Prompt: Output the first line of the listing and each line after it, up to and including the line that contains "SC.camera = camo", exactly as written, minus the pictures.

Data excerpt:
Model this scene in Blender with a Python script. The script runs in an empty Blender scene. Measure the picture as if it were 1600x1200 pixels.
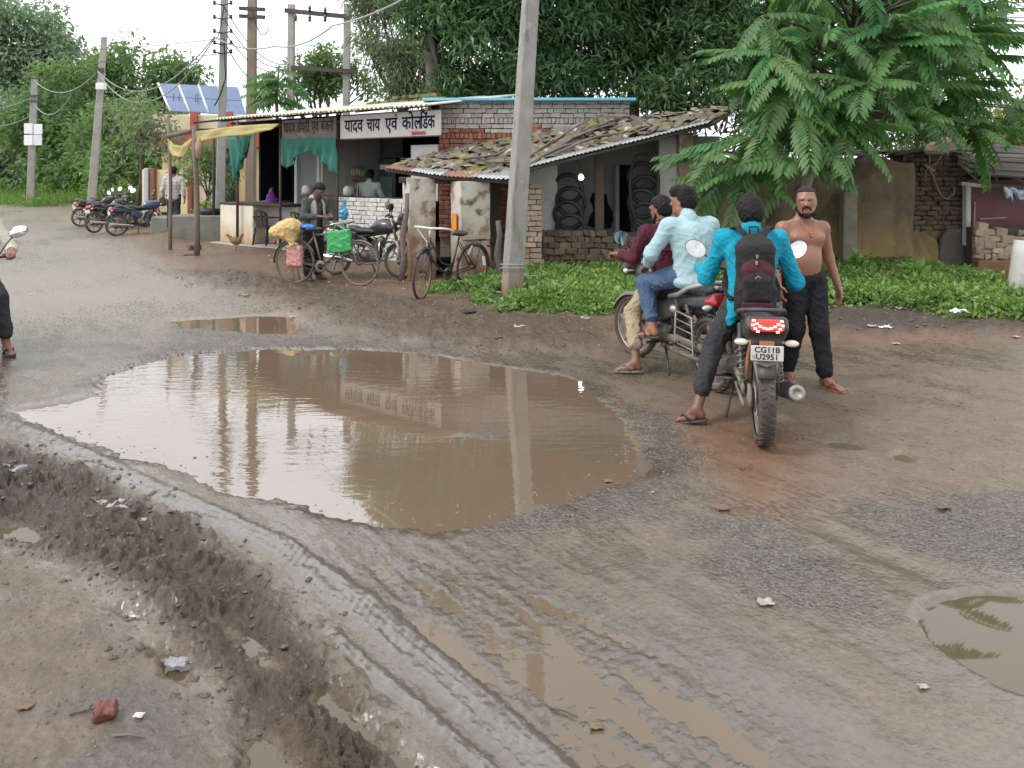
import bpy, bmesh, math, random
import numpy as np
from mathutils import Vector, Matrix, Euler

random.seed(7); np.random.seed(7)
SC = bpy.context.scene
COL = SC.collection
F, HZ, CH = 1200.0, 270.0, 1.8            # focal length in photo pixels, horizon row, eye height (m)

# ---------------------------------------------------------------- camera, sky, sun, exposure
cam = bpy.data.cameras.new('camera'); camo = bpy.data.objects.new('camera', cam); COL.objects.link(camo)
camo.location = (0, 0, CH); camo.rotation_euler = (math.radians(90), 0, 0)
cam.sensor_width = 36; cam.lens = F / 1600 * 36; cam.shift_y = -(600 - HZ) / 1600
cam.clip_start = .05; cam.clip_end = 3000
SC.camera = camo

SUN_EL, SUN_AZ = math.radians(50), math.radians(-112)     # behind the viewer's left shoulder, veiled by cloud
world = bpy.data.worlds.new('World'); SC.world = world; world.use_nodes = True
wn = world.node_tree; wl = wn.links
bg = wn.nodes['Background']
sky = wn.nodes.new('ShaderNodeTexSky'); sky.sky_type = 'NISHITA'; sky.sun_disc = False
sky.sun_elevation = SUN_EL; sky.sun_rotation = SUN_AZ; sky.air_density = 1.0; sky.dust_density = 3.0
hs = wn.nodes.new('ShaderNodeHueSaturation'); hs.inputs['Saturation'].default_value = .35
wl.new(sky.outputs[0], hs.inputs['Color'])
tc = wn.nodes.new('ShaderNodeTexCoord')
cn = wn.nodes.new('ShaderNodeTexNoise'); cn.inputs['Scale'].default_value = 2.2; cn.inputs['Detail'].default_value = 5
wl.new(tc.outputs['Generated'], cn.inputs['Vector'])
cr = wn.nodes.new('ShaderNodeMapRange'); cr.inputs['From Min'].default_value = .3; cr.inputs['From Max'].default_value = .7
cr.inputs['To Min'].default_value = 8.7; cr.inputs['To Max'].default_value = 11.8
wl.new(cn.outputs['Fac'], cr.inputs['Value'])
cc = wn.nodes.new('ShaderNodeVectorMath'); cc.operation = 'SCALE'; cc.inputs[0].default_value = (.97, 1.0, 1.03)
wl.new(cr.outputs[0], cc.inputs['Scale'])
mx = wn.nodes.new('ShaderNodeMix'); mx.data_type = 'RGBA'; mx.inputs['Factor'].default_value = .86
wl.new(hs.outputs[0], mx.inputs[6]); wl.new(cc.outputs[0], mx.inputs[7])
wl.new(mx.outputs[2], bg.inputs['Color']); bg.inputs['Strength'].default_value = .125

sl = bpy.data.lights.new('sun', 'SUN'); sun = bpy.data.objects.new('sun', sl); COL.objects.link(sun)
sl.energy = 1.5; sl.angle = math.radians(12); sl.color = (1, .96, .9)
_d = Vector((math.sin(SUN_AZ) * math.cos(SUN_EL), math.cos(SUN_AZ) * math.cos(SUN_EL), math.sin(SUN_EL)))
sun.rotation_euler = _d.to_track_quat('Z', 'Y').to_euler()

vs = SC.view_settings; vs.view_transform = 'Standard'; vs.look = 'None'; vs.exposure = 0.55; vs.gamma = 1
vs.use_curve_mapping = False
SC.cycles.use_denoising = True
SC.cycles.max_bounces = 6; SC.cycles.diffuse_bounces = 3; SC.cycles.glossy_bounces = 3; SC.cycles.transmission_bounces = 3
SC.cycles.transparent_max_bounces = 6
SC.cycles.use_adaptive_sampling = True; SC.cycles.adaptive_threshold = .02
# ---------------------------------------------------------------- helpers
def V(*a): return Vector(a)
def PX(px, py, Y): return Vector(((px - 800) / F * Y, Y, CH + (HZ - py) / F * Y))
def GP(px, py, z=0.0):
    Y = (CH - z) * F / (py - HZ)
    return Vector(((px - 800) / F * Y, Y, z))

# --- noise
_perm = np.random.RandomState(3).permutation(1024)
_g2 = np.random.RandomState(4).randn(1024, 2); _g2 /= np.linalg.norm(_g2, axis=1)[:, None]
_g3 = np.random.RandomState(5).randn(1024, 3); _g3 /= np.linalg.norm(_g3, axis=1)[:, None]
def _h(*idx):
    h = 0
    for i in idx: h = _perm[(h + i) & 1023]
    return h
_g2x = _g2[:, 0].astype(np.float32); _g2y = _g2[:, 1].astype(np.float32); _pm = _perm.astype(np.int32)
def noise2(x, y, seed=0):
    x = np.asarray(x, np.float32); y = np.asarray(y, np.float32)
    xi = np.floor(x); yi = np.floor(y); xf = x - xi; yf = y - yi; xi = xi.astype(np.int32); yi = yi.astype(np.int32)
    u = xf * xf * (3 - 2 * xf); v = yf * yf * (3 - 2 * yf); sd_ = int(_pm[seed & 1023])
    y0 = _pm[(yi + sd_) & 1023]; y1 = _pm[(yi + 1 + sd_) & 1023]
    def g(xx, yy, dx, dy):
        k = _pm[(xx + yy) & 1023]; return _g2x[k] * dx + _g2y[k] * dy
    a = g(xi, y0, xf, yf); b = g(xi + 1, y0, xf - 1, yf); c = g(xi, y1, xf, yf - 1); d = g(xi + 1, y1, xf - 1, yf - 1)
    a += u * (b - a); c += u * (d - c)
    return (a + v * (c - a)) * np.float32(1.5)
def fbm2(x, y, oct=4, seed=0, gain=.5, ridge=False, mask=None):
    if mask is not None:
        r = np.zeros(x.shape); m = mask > .002
        if m.any(): r[m] = fbm2(x[m], y[m], oct, seed, gain, ridge)
        return r
    r = 0; a = 1.0; t = 0
    for o in range(oct):
        n = noise2(x * 2 ** o + 17.3 * o, y * 2 ** o - 9.1 * o, seed + o)
        r = r + a * ((1 - 2 * np.abs(n)) if ridge else n); t += a; a *= gain
    return r / t
def noise3(P, seed=0):
    P = np.asarray(P, float); I = np.floor(P).astype(int); f = P - I
    u = f * f * f * (f * (f * 6 - 15) + 10); r = 0
    for dx in (0, 1):
        for dy in (0, 1):
            for dz in (0, 1):
                g = _g3[_h(I[:, 0] + dx, I[:, 1] + dy, I[:, 2] + dz, seed)]
                w = (u[:, 0] if dx else 1 - u[:, 0]) * (u[:, 1] if dy else 1 - u[:, 1]) * (u[:, 2] if dz else 1 - u[:, 2])
                r = r + w * (g * (f - np.array([dx, dy, dz]))).sum(1)
    return r * 1.5
def sstep(a, b, x):
    t = np.clip((x - a) / (b - a), 0, 1); return t * t * (3 - 2 * t)
def poly_sd(poly, X, Y, raw=False):
    """signed distance to a polygon, negative inside"""
    P = np.array(poly, float)[:, :2]; n = len(P)
    if not raw and X.size > 5000:
        m = (X > P[:, 0].min() - 1.6) & (X < P[:, 0].max() + 1.6) & (Y > P[:, 1].min() - 1.6) & (Y < P[:, 1].max() + 1.6)
        r = np.full(X.shape, 1.6)
        if m.any():
            xs = X[m]; r[m] = np.concatenate([poly_sd(poly, a_, b_, True) for a_, b_ in zip(np.array_split(xs, max(1, xs.size // 4000)), np.array_split(Y[m], max(1, xs.size // 4000)))])
        return r
    d = np.full(X.shape, 1e9); s = np.zeros(X.shape, bool)
    for i in range(n):
        a = P[i]; b = P[(i + 1) % n]; e = b - a; wx = X - a[0]; wy = Y - a[1]
        t = np.clip((wx * e[0] + wy * e[1]) / (e @ e + 1e-12), 0, 1)
        d = np.minimum(d, (wx - e[0] * t) ** 2 + (wy - e[1] * t) ** 2)
        c = (a[1] > Y) != (b[1] > Y)
        with np.errstate(divide='ignore', invalid='ignore'):
            xi = a[0] + (Y - a[1]) * e[0] / (e[1] if abs(e[1]) > 1e-12 else 1e-12)
        s ^= c & (X < xi)
    return np.where(s, -1, 1) * np.sqrt(d)
def line_d(line, X, Y):
    """distance to a polyline and arc length along it"""
    P = np.array(line, float)[:, :2]; d = np.full(X.shape, 1e9); S = np.zeros(X.shape); acc = 0; side = np.zeros(X.shape)
    for a, b in zip(P[:-1], P[1:]):
        e = b - a; L = np.linalg.norm(e); wx = X - a[0]; wy = Y - a[1]
        t = np.clip((wx * e[0] + wy * e[1]) / (L * L), 0, 1)
        q = np.sqrt((wx - e[0] * t) ** 2 + (wy - e[1] * t) ** 2)
        m = q < d; d = np.where(m, q, d); S = np.where(m, acc + t * L, S)
        side = np.where(m, np.sign(e[0] * wy - e[1] * wx), side); acc += L
    return d, S, side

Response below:
Model this scene in Blender with a Python script. The script runs in an empty Blender scene. Measure the picture as if it were 1600x1200 pixels.
import bpy, bmesh, math, random
import numpy as np
from mathutils import Vector, Matrix, Euler

random.seed(7); np.random.seed(7)
SC = bpy.context.scene
COL = SC.collection
F, HZ, CH = 1200.0, 270.0, 1.8            # focal length in photo pixels, horizon row, eye height (m)

# ---------------------------------------------------------------- camera, sky, sun, exposure
cam = bpy.data.cameras.new('camera'); camo = bpy.data.objects.new('camera', cam); COL.objects.link(camo)
camo.location = (0, 0, CH); camo.rotation_euler = (math.radians(90), 0, 0)
cam.sensor_width = 36; cam.lens = F / 1600 * 36; cam.shift_y = -(600 - HZ) / 1600
cam.clip_start = .05; cam.clip_end = 3000
SC.camera = camo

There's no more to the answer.